Matthew 18:15–20 explicitly links the process of church discipline with the keys of the kingdom in telling church leaders that what they bind on earth is bound in heaven and what they loose on earth is loosed on heaven. Of course, this assumes that this binding and loosing is done in accordance with Scripture. But it is the same right first conveyed to Peter when Christ promised to give him the keys of the kingdom, so we know that church discipline opens and closes the door to this blessed realm (Heidelberg Catechism, Q&A 85).
Before looking at this opening and closing in more detail, we will today discuss the process of church discipline. As we see in today's passage, discipline deals with professing believers who have sinned against others. Generally speaking, discipline proceeds from the private to the public. The believer who is sinned against by another professing believer must first engage the offender one on one and seek that person's repentance. This is for the good of the church, as it prevents news of the sin from spreading beyond the people involved and becoming kindling for the fire of gossip. If the person repents, no further action is necessary. But if private admonition does not work, the offender is to be taken before other witnesses and finally the whole church, which must excommunicate sinners who persist in impenitence.
Let us note two things at this point. First, these instructions for discipline are not to be applied woodenly for each and every sin. Scripture also speaks of the love that "covers a multitude of sins" (1 Peter 4:8). The sins that merit church discipline are flagrant sins that may destroy the peace and purity of the body of Christ. Discipline is not to be enacted for every grievance that arises in the church. Second, there are cases in which discipline should not begin with private admonition. Public sins should be dealt with publicly, as Paul shows us in 1 Corinthians 5.

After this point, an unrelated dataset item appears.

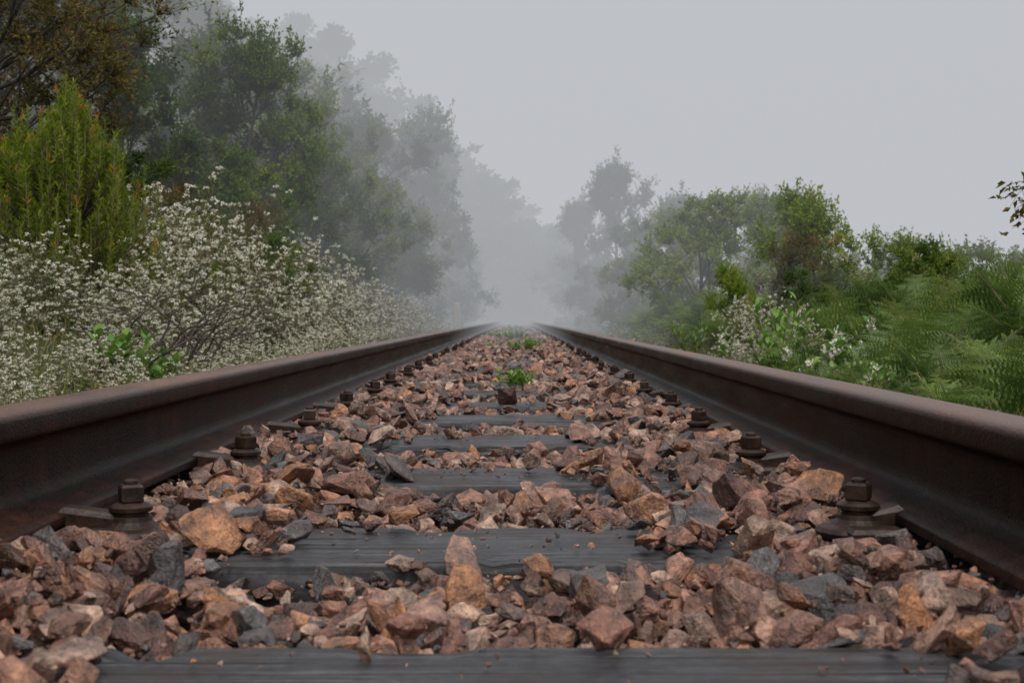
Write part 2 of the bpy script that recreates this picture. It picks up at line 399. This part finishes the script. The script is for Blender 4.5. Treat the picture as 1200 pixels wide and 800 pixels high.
for s_ in (-1,1):
    a_,b_=(.64,1.22) if s_>0 else (-1.22,-.64)
    scatter(a_,b_,.2,12,.06,-.006,1,2,.045,.075)
    scatter(a_,b_,12,40,.11,-.006,1,2,.06,.10)
obj('ballast_gravel',mb.build('ballast_gravel',[M_stone]))

# ------------------------------------------------------------------ vegetation generators
def tree_arrays(mb,seed,Ht=4.,R=1.6,nclump=90,twigs=22,lv=14,leafL=.075,leafW=.034,z0=.15,lobes=7,tw=.34,m_b=0,m_l=1,limb=True):
    r=np.random.default_rng(seed)
    nt_=9;t=np.linspace(0,1,nt_);lean=r.normal(size=2)*.12*Ht
    tr=np.stack([lean[0]*t**1.5+.05*Ht*.5*np.sin(t*5+seed),lean[1]*t**1.5+.04*Ht*.5*np.cos(t*4+seed)-.02*Ht,t*Ht*.86],1)
    rad=(.022*Ht)*(1-t*.86)
    if limb: polytube(mb,tr,rad,m_b,7)
    lc=[];
    for q in range(lobes):
        zz=r.uniform(z0,.92);w=math.sin(math.pi*min(1,max(.12,(zz-z0*.6)/(1.06-z0*.6)))**.8)
        an=q*2.4+r.uniform(-.5,.5);rr=R*w*r.uniform(.35,.8)
        lc.append((rr*math.cos(an),rr*math.sin(an),zz*Ht,R*r.uniform(.22,.42)))
    lc.append((lean[0]*.8,lean[1]*.8,Ht*.86,R*.28))
    lc=np.array(lc);ch=r.integers(0,len(lc),nclump)
    C=lc[ch,:3]+rdir(nclump,r)*(lc[ch,3]*r.uniform(.35,1.15,nclump)**.5)[:,None]*np.array([1,1,.8])
    C[:,2]=np.clip(C[:,2],.04*Ht,Ht*.99)
    if limb:
        main=[]
        for l in lc:
            zt=np.clip(l[2]-r.uniform(.5,1.1)*np.hypot(l[0],l[1])-.05*Ht,.05*Ht,.8*Ht)
            k=zt/(Ht*.86);b=np.array([np.interp(k,t,tr[:,0]),np.interp(k,t,tr[:,1]),zt])
            s=np.linspace(0,1,7)[:,None];mid=(b+l[:3])/2+r.normal(size=3)*.05*Ht
            pts=(1-s)**2*b+2*s*(1-s)*mid+s*s*l[:3]+r.normal(size=(7,3))*.008*Ht*np.sin(s*3.1)
            polytube(mb,pts,np.linspace(.010*Ht*(1-k*.5),.004*Ht,7),m_b,5);main.append(pts)
        for q in range(nclump):
            pts=main[ch[q]];b=pts[r.integers(2,7)];c=C[q]
            s=np.linspace(0,1,4)[:,None];mid=(b+c)/2+r.normal(size=3)*.025*Ht
            polytube(mb,(1-s)**2*b+2*s*(1-s)*mid+s*s*c,np.linspace(.0035*Ht,.0013*Ht,4),m_b,4)
    n=nclump*twigs;cc=np.repeat(C,twigs,0);ctr=np.array([0,0,Ht*.45])
    D=nrm(rdir(n,r)+.55*nrm(cc-ctr)+np.array([0,0,.35]))
    L=tw*r.uniform(.3,1.25,n)*np.repeat(r.uniform(.6,1.3,nclump),twigs)
    E=cc+D*L[:,None]
    if limb: tubes(mb,cc,E,.0012*Ht,.0004*Ht,m_b,3)
    m=n*lv;s=r.uniform(.2,1.03,m)
    P=np.repeat(cc,lv,0)+np.repeat(D*L[:,None],lv,0)*s[:,None]+r.normal(size=(m,3))*.012
    DD=nrm(np.repeat(D,lv,0)*.8+rdir(m,r)*1.1+np.array([0,0,-.1]))
    ca=np.repeat(r.uniform(0,.6,nclump),twigs*lv);a=np.clip(ca+r.uniform(0,.4,m),0,1)
    leaves(mb,P,DD,leafL*r.uniform(.6,1.25,m),leafW*r.uniform(.7,1.2,m),m_l,a,r)
def tree_mesh(name,leaf,**k):
    mb=MB();tree_arrays(mb,**k);return mb.build(name,[M_bark,leaf])
T_A=tree_mesh('treeA',L_green,seed=1,Ht=4,R=1.5,nclump=130,twigs=20,lv=13,lobes=12,leafL=.080,leafW=.038,z0=.08)
T_B=tree_mesh('treeB',L_dark,seed=2,Ht=4,R=1.35,nclump=130,twigs=19,lv=13,lobes=12,leafL=.085,leafW=.035,z0=.08)
T_C=tree_mesh('treeC',L_olive,seed=3,Ht=4,R=1.7,nclump=120,twigs=16,lv=11,lobes=13,leafL=.060,leafW=.027,z0=.2,tw=.42)
T_D=tree_mesh('treeD',L_lime,seed=4,Ht=3,R=1.7,nclump=130,twigs=20,lv=13,lobes=13,leafL=.068,leafW=.038,z0=.05)
T_E=tree_mesh('treeE',L_green,seed=5,Ht=2,R=1.2,nclump=90,twigs=18,lv=12,lobes=9,leafL=.055,leafW=.028,z0=.02,tw=.26)
T_F=tree_mesh('treeF',L_lime,seed=6,Ht=2,R=1.1,nclump=80,twigs=16,lv=12,lobes=9,leafL=.055,leafW=.028,z0=.1,tw=.30)
T_G=tree_mesh('treeG',L_dark,seed=8,Ht=2,R=1.2,nclump=90,twigs=18,lv=12,lobes=9,leafL=.055,leafW=.026,z0=.02,tw=.26)
T_H=tree_mesh('treeH',L_olive,seed=9,Ht=2,R=1.1,nclump=60,twigs=16,lv=9,lobes=8,leafL=.045,leafW=.020,z0=.05,tw=.32)
T_I=tree_mesh('treeI',L_green,seed=12,Ht=4,R=1.6,nclump=140,twigs=18,lv=13,lobes=15,leafL=.080,leafW=.038,z0=.05,tw=.38)
BH={'treeA':4,'treeB':4,'treeC':4,'treeD':3,'treeE':2,'treeF':2,'treeG':2,'treeH':2,'treeI':4}
def place(name,me,x,y,top,wid=1.,rz=None,sink=.05):
    g=h(x,y);s=(top-g+sink)/BH[me.name]
    return obj(name,me,(x,y,g-sink),random.uniform(0,6.28) if rz is None else rz,(s*wid,s*wid,s))
left=[(T_C,-4.1,11.0,3.4,1.0),(T_C,-5.2,12.6,4.3,1.1),(T_B,-3.8,13.8,3.2,.85),(T_I,-5.0,15.6,4.2,.9),(T_I,-2.95,14.8,3.15,.75),(T_B,-4.2,19,4.1,.9),
      (T_A,-2.75,17.8,3.2,.8),(T_I,-3.8,22,4.2,1.),(T_A,-2.8,23,3.6,.9),(T_B,-2.9,28.5,4.4,1.),(T_I,-2.5,34,5.1,.75),(T_B,-3.2,43,6.2,.9),(T_A,-7.2,18.5,5.6,.9),(T_B,-6.8,14.5,4.8,.9),
      (T_A,-5.6,27,5.6,.9),(T_B,-5.2,34,6.4,.9),(T_I,-9.5,28,8.2,1.),(T_I,-7.0,24,6.6,.9),(T_B,-8.0,33,8.0,1.),(T_A,-6.0,41,8.2,1.)]
for me,x,y,t,w in left: place('broadleaf_tree',me,x,y,t,w)
leftsh=[(T_G,-3.5,12.2,1.7,1.),(T_E,-2.9,13.9,1.7,.9),(T_G,-2.6,16.5,1.7,1.),(T_E,-2.4,20,2.0,1.),(T_G,-2.4,24,2.1,1.),(T_E,-2.3,29,2.2,1.),(T_G,-2.2,35,2.4,1.1),(T_E,-2.2,42,2.5,1.1),
        (T_G,-4.6,10.6,1.9,1.1),(T_G,-3.4,15.5,2.3,1.1),(T_E,-4.0,9.8,1.3,.9),(T_H,-2.9,11.6,1.15,.9),(T_H,-2.4,13.0,1.1,.8),(T_G,-2.1,48,2.4,1.),(T_E,-1.9,40,2.0,.9),(T_E,-3.9,18,2.7,1.),(T_E,-2.2,12.4,.8,.8),(T_F,-2.5,10.4,.85,.7)]
for me,x,y,t,w in leftsh: place('green_shrub',me,x,y,t,w)
right=[(T_B,3.0,38,4.5,.75),(T_B,4.2,35,3.3,1.),(T_D,2.45,17.5,1.55,.95),(T_D,3.5,18,1.6,.9),(T_I,5.0,27,2.5,.7),(T_F,3.05,13.5,1.35,.85),(T_A,6.3,25,1.5,.8),(T_A,8.1,29,2.0,.5),(T_A,10.8,30,1.2,.9),
       (T_B,13,33,1.5,.9),(T_A,2.7,30,2.5,.9),(T_B,2.3,43,3.9,.8),(T_D,2.8,23,1.8,.8)]
for me,x,y,t,w in right: place('broadleaf_tree',me,x,y,t,w)
rightsh=[(T_E,2.2,26,1.2,.9),(T_G,2.2,35,1.4,1.),(T_E,2.1,43,1.6,1.),(T_F,3.9,13,.85,.8),(T_E,5.0,13,.6,.9),(T_G,4.9,10,.45,1.),(T_E,3.3,11,.66,.9),(T_H,3.9,9.4,.45,.9),
         (T_G,3.4,8.0,.42,.9),(T_E,6.0,17,.9,1.),(T_G,7.5,16,.7,1.1),(T_H,2.6,12.6,.80,.8),(T_E,2.0,48,2.2,1.),(T_E,2.6,6.3,.33,.9),(T_G,3.1,7.0,.36,.9),(T_E,2.35,5.0,.20,.9),(T_G,2.1,9.8,.42,.8),(T_F,2.0,12.0,.55,.7)]
for me,x,y,t,w in rightsh: place('green_shrub',me,x,y,t,w)

# distant forest
mb=MB();r2=np.random.default_rng(9)
tm=[]
for q in range(4):
    t_=MB();tree_arrays(t_,30+q,Ht=4,R=1.5,nclump=60,twigs=9,lv=4,leafL=.21,leafW=.14,lobes=10,tw=.4,limb=False)
    tm.append((t_.V[-1],t_.F[-1]-t_.F[-1].min(),t_.A[-1]))
def dput(x,y,ht):
    V,F,A=tm[r2.integers(4)];a=r2.uniform(0,6.28);s=ht/4
    R=np.array([[math.cos(a),-math.sin(a),0],[math.sin(a),math.cos(a),0],[0,0,1]])
    mb.add((V@R.T)*s*np.array([1.15,1.15,1])+np.array([x,y,h(x,y)-.1]),F,0,A)
for q in range(170):
    dput(r2.uniform(-28,2.6),r2.uniform(53,72),r2.uniform(2.4,4.2))
for q in range(26):
    dput(r2.uniform(-3,2.8),r2.uniform(53,60),r2.uniform(2.2,3.4))
for q in range(75):
    x=-r2.uniform(6,34);y=r2.uniform(32,53)
    if x>-7.5 and y<42: continue
    dput(x,y,r2.uniform(2.4,4.2))
for q in range(60):
    dput(r2.uniform(5,45),r2.uniform(40,80),r2.uniform(3.5,5.3))
obj('distant_trees',mb.build('distant_trees',[L_dark]))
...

Today, many professing Christians see church discipline as unloving, and many church leaders are afraid to practice it for fear of appearing merciless. Yet refusing to apply church discipline in careful obedience to Scripture is the most unloving and merciless thing the church can do. When the church does not call out impenitent people, it gives them false assurance that they are in a state of salvation.
Coram Deo
Dr. John MacArthur writes: Church discipline "is not merely to punish the offender, or to shun him completely, but to remove him as a detrimental influence from the fellowship of the church, and then to regard him as an evangelistic prospect rather than as a brother" (The MacArthur Bible Commentary, p. 1,158). The church does not discipline its members to shame them but to call them to repentance and perseverance.